Voedings en Genotsmiddelen

dr. M. Wagenaar (1938)

Gepubliceerd op 26-01-2019

Voeding (temperatuur der verschillende spijzen en dranken)

betekenis & definitie

Voeding (temperatuur der verschillende spijzen en dranken) - De temperatuur is van groot belang bij het gebruik der verschillende spijzen. Het spreekwoord „een heete kok wordt nooit bekeven” is meer gericht op de omstandigheid, dat men de opgediende spijzen tot de gewenschte temperatuur af kan laten koelen, dan op de mogelijkheid ze zoo heet mogelijk te verorberen. Zuigelingen reageeren reeds op een minimaal verschil in temperatuur van de melkflesch.

Naarmate men ouder wordt „leert” men warm eten en drinken, hetgeen vele malen tot groot nadeel sterk overdreven wordt. Even gevoelig als voor temperatuursverhoogingen, zijn de slijmvliezen van mond, keel en maag voor temperatuursverlagingen.

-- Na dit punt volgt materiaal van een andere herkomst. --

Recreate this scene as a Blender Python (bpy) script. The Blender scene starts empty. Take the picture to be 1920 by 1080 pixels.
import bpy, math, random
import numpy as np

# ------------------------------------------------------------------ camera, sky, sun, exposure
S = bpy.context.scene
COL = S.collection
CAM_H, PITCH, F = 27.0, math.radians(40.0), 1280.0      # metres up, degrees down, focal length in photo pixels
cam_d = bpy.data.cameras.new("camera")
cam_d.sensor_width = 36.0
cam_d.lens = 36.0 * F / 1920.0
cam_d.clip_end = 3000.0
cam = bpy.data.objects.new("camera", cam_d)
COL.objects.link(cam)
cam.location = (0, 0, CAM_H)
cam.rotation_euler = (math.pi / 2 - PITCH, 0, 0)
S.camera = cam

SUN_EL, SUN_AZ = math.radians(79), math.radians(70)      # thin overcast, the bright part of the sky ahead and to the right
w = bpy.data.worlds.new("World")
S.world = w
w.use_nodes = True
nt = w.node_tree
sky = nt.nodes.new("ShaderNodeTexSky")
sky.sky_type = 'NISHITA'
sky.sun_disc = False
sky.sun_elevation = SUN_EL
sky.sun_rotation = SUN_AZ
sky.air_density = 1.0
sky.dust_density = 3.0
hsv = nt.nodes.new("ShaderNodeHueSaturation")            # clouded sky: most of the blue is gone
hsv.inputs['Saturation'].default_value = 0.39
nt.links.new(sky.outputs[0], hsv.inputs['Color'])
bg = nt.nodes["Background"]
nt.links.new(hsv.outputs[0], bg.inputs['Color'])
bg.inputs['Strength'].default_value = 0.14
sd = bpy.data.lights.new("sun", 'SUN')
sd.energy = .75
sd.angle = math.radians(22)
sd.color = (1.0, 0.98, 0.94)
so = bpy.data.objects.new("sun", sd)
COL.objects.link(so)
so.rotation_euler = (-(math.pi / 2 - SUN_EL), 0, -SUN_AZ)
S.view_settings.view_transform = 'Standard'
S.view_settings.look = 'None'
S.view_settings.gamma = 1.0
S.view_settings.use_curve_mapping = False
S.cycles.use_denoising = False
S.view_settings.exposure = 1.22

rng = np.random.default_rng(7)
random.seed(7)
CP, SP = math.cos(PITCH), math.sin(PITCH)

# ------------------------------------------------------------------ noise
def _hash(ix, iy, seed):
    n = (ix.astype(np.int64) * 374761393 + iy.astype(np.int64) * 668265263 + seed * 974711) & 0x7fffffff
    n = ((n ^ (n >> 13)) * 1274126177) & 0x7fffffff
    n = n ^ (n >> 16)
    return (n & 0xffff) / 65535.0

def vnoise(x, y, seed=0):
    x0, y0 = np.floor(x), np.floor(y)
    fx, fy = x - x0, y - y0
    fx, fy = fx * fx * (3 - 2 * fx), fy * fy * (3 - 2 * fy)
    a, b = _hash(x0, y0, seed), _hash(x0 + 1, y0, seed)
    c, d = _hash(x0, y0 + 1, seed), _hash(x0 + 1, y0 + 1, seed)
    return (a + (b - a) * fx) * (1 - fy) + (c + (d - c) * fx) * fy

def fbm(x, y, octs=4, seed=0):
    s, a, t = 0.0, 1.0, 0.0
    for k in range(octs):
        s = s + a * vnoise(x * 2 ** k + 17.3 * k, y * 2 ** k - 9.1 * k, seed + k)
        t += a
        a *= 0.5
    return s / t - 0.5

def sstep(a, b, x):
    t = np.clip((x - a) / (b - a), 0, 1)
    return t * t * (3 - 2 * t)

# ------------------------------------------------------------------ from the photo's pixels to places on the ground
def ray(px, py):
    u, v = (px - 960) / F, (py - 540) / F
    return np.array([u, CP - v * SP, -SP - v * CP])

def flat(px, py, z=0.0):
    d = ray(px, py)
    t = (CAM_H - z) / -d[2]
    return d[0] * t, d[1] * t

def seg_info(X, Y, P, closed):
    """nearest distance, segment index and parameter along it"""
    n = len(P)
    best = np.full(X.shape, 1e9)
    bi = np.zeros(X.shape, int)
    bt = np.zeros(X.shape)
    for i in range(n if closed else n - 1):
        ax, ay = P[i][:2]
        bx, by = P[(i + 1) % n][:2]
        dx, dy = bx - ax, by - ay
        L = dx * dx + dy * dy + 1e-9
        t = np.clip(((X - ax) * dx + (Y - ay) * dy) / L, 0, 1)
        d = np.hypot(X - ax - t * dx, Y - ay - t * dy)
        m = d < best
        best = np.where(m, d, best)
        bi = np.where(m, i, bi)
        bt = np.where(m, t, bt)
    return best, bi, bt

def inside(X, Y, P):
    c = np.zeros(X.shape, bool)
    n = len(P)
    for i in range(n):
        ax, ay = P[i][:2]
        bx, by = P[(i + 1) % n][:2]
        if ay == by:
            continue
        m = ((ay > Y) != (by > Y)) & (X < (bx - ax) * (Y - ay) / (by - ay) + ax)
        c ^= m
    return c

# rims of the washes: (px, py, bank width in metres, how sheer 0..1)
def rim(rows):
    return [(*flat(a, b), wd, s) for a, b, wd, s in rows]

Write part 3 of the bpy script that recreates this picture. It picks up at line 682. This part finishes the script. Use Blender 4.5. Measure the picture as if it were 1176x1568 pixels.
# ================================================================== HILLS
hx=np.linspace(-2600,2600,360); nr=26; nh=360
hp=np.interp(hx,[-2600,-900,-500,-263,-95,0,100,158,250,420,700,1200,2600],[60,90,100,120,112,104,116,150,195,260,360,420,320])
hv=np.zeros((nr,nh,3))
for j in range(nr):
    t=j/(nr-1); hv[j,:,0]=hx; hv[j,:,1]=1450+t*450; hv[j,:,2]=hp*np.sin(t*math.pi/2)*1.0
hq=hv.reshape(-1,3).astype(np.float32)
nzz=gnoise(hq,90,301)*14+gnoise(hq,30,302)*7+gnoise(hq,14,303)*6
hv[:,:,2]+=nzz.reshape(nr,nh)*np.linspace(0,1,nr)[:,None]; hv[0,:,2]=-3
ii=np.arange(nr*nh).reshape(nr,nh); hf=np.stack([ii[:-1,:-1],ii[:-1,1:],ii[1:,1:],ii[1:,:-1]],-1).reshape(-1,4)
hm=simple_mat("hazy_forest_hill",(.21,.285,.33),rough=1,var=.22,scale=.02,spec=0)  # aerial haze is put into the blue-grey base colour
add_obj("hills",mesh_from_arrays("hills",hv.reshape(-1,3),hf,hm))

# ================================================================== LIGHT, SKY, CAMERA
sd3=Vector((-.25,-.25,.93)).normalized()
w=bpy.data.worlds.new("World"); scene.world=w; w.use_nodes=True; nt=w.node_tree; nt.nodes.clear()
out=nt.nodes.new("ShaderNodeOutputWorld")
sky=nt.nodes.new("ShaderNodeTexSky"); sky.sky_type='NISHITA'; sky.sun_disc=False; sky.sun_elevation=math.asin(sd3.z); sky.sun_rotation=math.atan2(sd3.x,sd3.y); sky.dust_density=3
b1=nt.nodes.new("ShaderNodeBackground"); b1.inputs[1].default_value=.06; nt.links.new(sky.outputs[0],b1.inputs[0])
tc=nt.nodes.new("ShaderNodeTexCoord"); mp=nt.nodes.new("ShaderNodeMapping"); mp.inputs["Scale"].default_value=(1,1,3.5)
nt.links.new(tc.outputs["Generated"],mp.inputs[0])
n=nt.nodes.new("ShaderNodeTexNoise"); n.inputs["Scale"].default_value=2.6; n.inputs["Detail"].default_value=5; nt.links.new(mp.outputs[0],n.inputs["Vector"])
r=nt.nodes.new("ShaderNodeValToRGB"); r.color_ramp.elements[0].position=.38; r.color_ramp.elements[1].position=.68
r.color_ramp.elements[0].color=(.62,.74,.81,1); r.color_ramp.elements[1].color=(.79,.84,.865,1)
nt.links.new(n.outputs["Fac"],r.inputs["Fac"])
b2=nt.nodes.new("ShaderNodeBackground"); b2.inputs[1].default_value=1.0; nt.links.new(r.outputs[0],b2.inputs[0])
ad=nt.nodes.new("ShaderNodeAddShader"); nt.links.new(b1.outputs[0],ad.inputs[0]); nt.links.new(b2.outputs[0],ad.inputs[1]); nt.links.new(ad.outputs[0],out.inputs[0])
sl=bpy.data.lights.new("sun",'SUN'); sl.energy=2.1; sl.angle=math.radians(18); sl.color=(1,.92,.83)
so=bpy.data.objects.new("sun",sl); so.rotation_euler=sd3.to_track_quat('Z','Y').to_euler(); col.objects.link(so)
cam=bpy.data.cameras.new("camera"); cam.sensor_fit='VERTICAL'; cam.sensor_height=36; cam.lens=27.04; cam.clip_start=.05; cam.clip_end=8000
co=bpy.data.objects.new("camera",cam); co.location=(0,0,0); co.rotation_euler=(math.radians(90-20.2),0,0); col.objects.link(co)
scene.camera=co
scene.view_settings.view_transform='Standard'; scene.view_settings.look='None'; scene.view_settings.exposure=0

Het gebruik van groote hoeveelheden gekoeld water, koud bier of ijs kan tot maag-darmstoornissen leiden. De meest aangename warmtegraad voor warme spijzen is 38° C. Boven 55° C krijgt men het gevoel van „brandend heet”. Beneden 7° C ervaart men een pijnlijk gevoel in tanden en een ijskoud gevoel in de maag. Spijzen, die tot 50° C afgekoeld zijn, maken nog den indruk van prettig warm.

Het snel afwisselen van koude en heete spijzen of dranken, moet bij het eten vermeden worden. Drinkwater wordt het best gedronken bij een temperatuur tusschen 8 en 15°. Water van 12 tot 13° heeft de sterkst dorstlesschende eigenschappen, bij 20° verliest het water zijn frischheid en bij 25° is het weerzinwekkend lauw. De aanwezigheid van koolzuur verhoogt in hooge mate de frischheid. Water waaruit de lucht verdwenen is, smaakt laf en onaangenaam. Roode wijn wordt meestal bij 17'—18° gedronken, witte wijn bij 10°, Champagne bij lage temperatuur, dikwijls uit het ijs (zie Wijn). Bier smaakt het meest aangenaam bij 12°, vooral wanneer het bij groote hoeveelheden gedronken wordt, mag de temperatuur niet lager zijn. Wanneer koffie 60—65° is, ervaart men den indruk van branden.

Lekker warm is koffie van 40—43°. Voor thee geldt dezelfde temperatuur. Merkwaardig is, dat koude thee en koffie steeds den indruk maken van „koele dranken”. Ze behoeven daartoe niet onder kamertemperatuur afgekoeld te worden. Soep smaakt heerlijk bij 37—45°, goed warm is ze van 46—54°, zeer heet van 53—56°. brandend heet bij 63°. Melk maakt bij 5—6° een zeer kouden indruk, veel kouder dan water van gelijke temperatuur. Het drinken is dan slechts bij kleine slokjes mogelijk, Van 10—12° smaakt de melk vrij koud en van 16-17° lekker frisch.

De warmtecapaciteit van verschillende spijzen kan zeer uiteenloopen. Hieronder verstaat men populair gesproken, de snelheid waarmede ze aan de lucht afkoelen. Waterige spijzen en dranken koelen vrij snel af, pap e.d. blijven bijzonder lang heet. Rijstebrij bijv. blijft zeer lang heet. De meest aangename temperatuur is die van 370—42°.

Koude pap, bijv. yoghurt, moet men niet beneden 14° geven. Vleeschspijzen worden het best opgediend bij een temperatuur van 45°. Daar beneden stolt het vet, waardoor het uiterlijk van de vleeschspijs schade lijdt. Schapenvet stolt aanzienlijk hooger (zie Schapenvleesch).

Zeer merkwaardig is, dat het mondslijmvlies aanmerkelijk sterkere indrukken kan verdragen, dan dat van keel en slokdarm. Een heete spijsbrok, die in den mond nog geen pijngevoel veroorzaakt, kan keel en maag verbranden. Door deze omstandigheid komen ook de vergiftigingen door het drinken van azijnessence of lysol voor. Onwillekeurig vraagt men zich af, hoe dergelijke ongelukken kunnen gebeuren. De oorzaak is hierin gelegen, dat het slijmvlies van de tong de corrodeerende werking even weerstaat en de vloeistof zoo snel mogelijk verwijderd wordt door in te slikken. Door toevoeging van specerijen kan men den warmte-indruk van spijs en drank zeer versterken (zie Smaak).